- AIM
Give back exactly the lines from the start of the listing to the line containing "COL=S.collection", inclusive, and nothing beyond them.
********************
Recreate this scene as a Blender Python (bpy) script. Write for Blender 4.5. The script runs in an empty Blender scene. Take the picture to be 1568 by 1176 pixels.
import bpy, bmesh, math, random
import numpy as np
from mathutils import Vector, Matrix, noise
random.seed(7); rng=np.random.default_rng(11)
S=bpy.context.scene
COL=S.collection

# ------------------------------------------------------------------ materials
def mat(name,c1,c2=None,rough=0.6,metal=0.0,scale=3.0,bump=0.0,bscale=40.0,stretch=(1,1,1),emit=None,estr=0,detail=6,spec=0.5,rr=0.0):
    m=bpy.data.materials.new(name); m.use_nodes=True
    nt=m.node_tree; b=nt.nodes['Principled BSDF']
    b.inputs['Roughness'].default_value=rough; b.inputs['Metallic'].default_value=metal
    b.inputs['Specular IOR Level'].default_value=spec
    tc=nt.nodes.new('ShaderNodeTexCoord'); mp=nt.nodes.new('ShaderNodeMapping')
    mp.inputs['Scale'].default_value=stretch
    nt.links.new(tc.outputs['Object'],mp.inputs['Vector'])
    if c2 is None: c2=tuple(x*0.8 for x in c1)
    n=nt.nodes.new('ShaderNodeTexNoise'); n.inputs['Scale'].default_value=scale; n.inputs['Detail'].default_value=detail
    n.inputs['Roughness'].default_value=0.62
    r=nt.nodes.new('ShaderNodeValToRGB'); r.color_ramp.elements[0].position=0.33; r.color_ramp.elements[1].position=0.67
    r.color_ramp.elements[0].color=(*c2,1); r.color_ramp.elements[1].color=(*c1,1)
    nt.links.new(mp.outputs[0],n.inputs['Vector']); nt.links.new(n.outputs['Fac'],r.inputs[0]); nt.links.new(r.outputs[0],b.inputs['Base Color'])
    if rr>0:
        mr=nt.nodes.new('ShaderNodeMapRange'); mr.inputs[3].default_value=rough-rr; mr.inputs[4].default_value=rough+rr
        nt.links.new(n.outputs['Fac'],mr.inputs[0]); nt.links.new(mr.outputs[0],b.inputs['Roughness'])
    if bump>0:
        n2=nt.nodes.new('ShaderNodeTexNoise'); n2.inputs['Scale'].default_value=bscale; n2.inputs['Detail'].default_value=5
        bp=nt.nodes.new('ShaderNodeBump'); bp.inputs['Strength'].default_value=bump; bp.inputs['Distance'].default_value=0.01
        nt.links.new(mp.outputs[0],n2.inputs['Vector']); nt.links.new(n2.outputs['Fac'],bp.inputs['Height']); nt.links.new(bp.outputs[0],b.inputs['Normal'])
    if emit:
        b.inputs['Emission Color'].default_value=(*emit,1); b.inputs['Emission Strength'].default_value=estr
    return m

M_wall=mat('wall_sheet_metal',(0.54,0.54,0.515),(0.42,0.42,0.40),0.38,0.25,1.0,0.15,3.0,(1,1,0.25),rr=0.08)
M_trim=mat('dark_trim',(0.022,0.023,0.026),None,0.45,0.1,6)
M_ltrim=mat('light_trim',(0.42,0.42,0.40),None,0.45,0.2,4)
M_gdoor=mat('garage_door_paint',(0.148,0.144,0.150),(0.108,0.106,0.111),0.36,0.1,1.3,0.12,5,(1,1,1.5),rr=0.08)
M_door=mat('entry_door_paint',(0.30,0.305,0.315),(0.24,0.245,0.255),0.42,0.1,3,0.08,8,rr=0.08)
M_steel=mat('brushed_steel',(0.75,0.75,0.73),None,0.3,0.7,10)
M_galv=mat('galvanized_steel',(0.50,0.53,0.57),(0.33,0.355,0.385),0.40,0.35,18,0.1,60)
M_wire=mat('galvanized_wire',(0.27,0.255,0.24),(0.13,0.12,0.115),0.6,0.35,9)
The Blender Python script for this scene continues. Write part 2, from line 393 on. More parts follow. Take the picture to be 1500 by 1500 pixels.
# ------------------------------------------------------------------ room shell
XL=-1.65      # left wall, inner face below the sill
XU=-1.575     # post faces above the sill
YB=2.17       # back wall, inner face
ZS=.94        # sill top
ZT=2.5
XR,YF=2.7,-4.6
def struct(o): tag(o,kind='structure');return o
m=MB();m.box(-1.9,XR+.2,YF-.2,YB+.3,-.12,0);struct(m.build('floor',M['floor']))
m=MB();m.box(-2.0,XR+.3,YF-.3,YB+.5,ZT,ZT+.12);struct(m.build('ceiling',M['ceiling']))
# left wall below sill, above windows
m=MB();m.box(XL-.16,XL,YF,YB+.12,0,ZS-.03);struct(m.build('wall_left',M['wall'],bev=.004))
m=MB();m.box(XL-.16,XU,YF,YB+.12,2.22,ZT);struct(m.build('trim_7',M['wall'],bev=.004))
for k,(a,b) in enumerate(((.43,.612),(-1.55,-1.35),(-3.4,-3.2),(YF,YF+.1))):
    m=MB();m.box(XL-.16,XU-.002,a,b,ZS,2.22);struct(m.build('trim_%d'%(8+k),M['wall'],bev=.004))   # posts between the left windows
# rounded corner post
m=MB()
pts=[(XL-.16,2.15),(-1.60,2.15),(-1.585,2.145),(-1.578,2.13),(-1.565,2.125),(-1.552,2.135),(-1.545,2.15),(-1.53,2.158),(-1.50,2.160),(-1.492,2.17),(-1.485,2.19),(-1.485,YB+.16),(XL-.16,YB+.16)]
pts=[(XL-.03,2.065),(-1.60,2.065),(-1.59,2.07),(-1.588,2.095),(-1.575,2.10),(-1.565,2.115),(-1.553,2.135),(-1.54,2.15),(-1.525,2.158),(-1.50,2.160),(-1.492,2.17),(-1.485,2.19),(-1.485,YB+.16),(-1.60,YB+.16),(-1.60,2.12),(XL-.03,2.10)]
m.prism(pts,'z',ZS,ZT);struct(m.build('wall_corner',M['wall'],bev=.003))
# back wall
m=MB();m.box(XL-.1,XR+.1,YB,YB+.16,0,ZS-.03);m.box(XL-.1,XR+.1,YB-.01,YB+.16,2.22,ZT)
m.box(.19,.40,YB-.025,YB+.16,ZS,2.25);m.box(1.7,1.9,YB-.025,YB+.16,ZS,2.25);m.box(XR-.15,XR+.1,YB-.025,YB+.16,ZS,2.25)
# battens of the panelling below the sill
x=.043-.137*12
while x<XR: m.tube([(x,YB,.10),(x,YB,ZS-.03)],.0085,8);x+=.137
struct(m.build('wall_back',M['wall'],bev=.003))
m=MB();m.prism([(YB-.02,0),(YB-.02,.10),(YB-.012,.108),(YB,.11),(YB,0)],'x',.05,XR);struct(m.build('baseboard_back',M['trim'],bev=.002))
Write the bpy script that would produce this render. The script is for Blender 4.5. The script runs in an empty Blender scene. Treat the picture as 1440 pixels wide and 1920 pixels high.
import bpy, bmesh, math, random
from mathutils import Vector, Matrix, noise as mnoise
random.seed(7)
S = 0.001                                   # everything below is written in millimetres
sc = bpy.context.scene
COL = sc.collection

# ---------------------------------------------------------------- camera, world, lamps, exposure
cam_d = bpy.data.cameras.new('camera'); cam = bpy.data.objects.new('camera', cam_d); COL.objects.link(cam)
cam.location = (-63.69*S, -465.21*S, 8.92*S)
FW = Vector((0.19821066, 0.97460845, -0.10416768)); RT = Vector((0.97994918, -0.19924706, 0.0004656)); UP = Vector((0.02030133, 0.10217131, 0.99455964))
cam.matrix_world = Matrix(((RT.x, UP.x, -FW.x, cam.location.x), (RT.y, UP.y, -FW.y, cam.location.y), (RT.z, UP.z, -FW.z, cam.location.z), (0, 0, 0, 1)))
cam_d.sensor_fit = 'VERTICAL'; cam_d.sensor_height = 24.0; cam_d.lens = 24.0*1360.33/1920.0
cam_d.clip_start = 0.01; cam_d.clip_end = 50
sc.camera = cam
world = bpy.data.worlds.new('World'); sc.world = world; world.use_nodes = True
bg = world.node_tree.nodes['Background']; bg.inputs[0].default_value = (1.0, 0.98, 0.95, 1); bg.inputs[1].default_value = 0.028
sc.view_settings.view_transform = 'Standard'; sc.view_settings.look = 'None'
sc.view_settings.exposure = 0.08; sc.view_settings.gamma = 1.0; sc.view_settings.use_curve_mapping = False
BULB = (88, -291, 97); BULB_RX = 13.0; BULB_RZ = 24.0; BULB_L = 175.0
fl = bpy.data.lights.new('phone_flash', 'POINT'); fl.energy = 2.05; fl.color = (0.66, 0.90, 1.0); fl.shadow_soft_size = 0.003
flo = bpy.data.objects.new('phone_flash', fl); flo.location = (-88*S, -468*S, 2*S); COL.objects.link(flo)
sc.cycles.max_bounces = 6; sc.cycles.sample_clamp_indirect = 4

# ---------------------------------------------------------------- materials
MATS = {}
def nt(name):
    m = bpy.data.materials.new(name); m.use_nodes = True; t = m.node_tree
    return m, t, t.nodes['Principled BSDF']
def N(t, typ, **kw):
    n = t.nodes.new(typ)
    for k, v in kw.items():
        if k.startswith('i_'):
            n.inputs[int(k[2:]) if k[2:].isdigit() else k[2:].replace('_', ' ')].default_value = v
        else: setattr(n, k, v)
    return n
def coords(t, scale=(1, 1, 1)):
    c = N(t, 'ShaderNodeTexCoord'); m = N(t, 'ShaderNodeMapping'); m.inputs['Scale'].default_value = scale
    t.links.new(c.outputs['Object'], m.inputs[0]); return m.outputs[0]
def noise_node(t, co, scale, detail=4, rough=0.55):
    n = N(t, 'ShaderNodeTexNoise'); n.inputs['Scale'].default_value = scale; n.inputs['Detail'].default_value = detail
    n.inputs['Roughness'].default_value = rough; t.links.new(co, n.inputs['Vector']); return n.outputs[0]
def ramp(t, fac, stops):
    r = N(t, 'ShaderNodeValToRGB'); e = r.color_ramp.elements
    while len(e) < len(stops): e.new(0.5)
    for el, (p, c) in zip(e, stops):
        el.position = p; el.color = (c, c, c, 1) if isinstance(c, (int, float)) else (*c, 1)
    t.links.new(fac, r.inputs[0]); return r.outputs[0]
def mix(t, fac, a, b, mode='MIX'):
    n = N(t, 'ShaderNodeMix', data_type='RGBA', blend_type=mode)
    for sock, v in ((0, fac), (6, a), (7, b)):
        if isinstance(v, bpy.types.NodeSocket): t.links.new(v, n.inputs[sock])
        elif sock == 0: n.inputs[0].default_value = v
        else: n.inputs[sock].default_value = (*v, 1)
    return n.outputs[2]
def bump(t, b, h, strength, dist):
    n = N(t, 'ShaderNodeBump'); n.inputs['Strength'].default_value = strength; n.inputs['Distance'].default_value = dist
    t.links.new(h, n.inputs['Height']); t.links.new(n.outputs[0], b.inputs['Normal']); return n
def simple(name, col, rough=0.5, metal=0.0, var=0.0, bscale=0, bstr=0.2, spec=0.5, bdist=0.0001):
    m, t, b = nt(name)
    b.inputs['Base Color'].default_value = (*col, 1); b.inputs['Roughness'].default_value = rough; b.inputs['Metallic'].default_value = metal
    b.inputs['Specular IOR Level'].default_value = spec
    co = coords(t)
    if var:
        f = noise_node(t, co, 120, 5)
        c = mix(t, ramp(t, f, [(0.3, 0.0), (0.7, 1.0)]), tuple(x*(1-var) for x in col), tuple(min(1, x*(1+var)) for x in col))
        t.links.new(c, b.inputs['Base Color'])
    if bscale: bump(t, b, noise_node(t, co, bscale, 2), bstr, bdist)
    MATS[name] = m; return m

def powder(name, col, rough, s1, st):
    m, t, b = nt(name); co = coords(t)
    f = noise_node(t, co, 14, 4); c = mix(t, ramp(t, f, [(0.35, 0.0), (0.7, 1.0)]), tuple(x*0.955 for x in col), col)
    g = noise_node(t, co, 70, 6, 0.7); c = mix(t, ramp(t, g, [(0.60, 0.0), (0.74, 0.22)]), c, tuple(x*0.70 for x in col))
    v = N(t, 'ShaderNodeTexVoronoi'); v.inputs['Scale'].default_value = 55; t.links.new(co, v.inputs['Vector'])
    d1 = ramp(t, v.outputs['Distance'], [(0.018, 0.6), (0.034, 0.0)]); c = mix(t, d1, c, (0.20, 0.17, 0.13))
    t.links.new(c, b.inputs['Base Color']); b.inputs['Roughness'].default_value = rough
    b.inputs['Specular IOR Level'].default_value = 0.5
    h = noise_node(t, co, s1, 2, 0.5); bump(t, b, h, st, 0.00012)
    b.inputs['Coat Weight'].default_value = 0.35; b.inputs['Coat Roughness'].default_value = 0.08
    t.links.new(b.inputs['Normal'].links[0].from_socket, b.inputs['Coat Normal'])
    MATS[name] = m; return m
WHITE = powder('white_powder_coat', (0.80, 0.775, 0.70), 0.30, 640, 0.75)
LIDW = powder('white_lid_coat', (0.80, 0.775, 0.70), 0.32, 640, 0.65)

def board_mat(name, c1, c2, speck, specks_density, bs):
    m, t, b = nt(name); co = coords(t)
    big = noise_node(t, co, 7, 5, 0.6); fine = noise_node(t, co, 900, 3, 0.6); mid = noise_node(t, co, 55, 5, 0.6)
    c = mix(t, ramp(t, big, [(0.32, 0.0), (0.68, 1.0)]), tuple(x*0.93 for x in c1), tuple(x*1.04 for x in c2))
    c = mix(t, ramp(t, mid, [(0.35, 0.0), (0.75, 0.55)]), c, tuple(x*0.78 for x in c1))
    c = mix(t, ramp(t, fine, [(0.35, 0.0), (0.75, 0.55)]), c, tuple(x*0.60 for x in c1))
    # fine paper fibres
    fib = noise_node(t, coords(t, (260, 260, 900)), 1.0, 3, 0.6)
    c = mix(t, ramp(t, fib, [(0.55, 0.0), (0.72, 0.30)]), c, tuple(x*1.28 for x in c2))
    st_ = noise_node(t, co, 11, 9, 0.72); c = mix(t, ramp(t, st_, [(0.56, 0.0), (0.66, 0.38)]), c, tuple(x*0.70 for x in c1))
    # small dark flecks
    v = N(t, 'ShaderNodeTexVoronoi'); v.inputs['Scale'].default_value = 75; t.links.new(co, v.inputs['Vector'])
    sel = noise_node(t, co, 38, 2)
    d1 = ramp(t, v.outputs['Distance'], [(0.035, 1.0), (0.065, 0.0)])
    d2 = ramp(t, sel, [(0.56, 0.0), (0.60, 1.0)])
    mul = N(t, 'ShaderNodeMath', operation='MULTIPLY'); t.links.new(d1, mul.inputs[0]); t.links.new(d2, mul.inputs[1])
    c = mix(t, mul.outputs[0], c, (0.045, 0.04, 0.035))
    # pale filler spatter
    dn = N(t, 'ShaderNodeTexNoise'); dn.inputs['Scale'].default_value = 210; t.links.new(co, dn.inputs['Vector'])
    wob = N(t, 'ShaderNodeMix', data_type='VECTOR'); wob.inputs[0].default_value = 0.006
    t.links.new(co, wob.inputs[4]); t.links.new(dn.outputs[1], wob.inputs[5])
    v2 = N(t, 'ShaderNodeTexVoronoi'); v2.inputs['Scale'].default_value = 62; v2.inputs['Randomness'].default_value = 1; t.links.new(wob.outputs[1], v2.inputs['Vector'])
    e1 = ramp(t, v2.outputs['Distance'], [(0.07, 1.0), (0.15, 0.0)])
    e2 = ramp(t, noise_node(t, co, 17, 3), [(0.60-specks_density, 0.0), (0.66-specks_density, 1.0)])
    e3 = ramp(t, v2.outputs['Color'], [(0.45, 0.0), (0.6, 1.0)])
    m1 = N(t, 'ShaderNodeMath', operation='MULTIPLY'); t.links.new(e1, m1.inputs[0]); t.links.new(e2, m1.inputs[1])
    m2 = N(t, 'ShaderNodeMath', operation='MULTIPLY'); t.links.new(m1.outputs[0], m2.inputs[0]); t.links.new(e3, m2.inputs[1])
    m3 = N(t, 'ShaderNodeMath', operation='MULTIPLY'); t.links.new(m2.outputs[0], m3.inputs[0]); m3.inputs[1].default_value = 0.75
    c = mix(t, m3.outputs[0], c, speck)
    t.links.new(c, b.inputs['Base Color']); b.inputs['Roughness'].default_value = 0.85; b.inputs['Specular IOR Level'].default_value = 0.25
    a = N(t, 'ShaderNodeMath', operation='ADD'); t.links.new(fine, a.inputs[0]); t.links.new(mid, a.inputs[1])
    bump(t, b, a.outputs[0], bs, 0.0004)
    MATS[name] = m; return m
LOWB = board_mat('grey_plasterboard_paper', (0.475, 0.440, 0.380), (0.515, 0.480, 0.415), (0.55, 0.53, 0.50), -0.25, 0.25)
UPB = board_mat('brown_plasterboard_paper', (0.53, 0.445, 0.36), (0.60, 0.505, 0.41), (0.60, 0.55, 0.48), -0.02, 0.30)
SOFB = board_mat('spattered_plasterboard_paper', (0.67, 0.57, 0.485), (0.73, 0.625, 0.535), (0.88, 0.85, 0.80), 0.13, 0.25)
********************
- SOLVED PROBLEM
Recreate this scene as a Blender Python (bpy) script. Write for Blender 4.5. The script runs in an empty Blender scene. Take the picture to be 1568 by 1176 pixels.
import bpy, bmesh, math, random
import numpy as np
from mathutils import Vector, Matrix, noise
random.seed(7); rng=np.random.default_rng(11)
S=bpy.context.scene
COL=S.collection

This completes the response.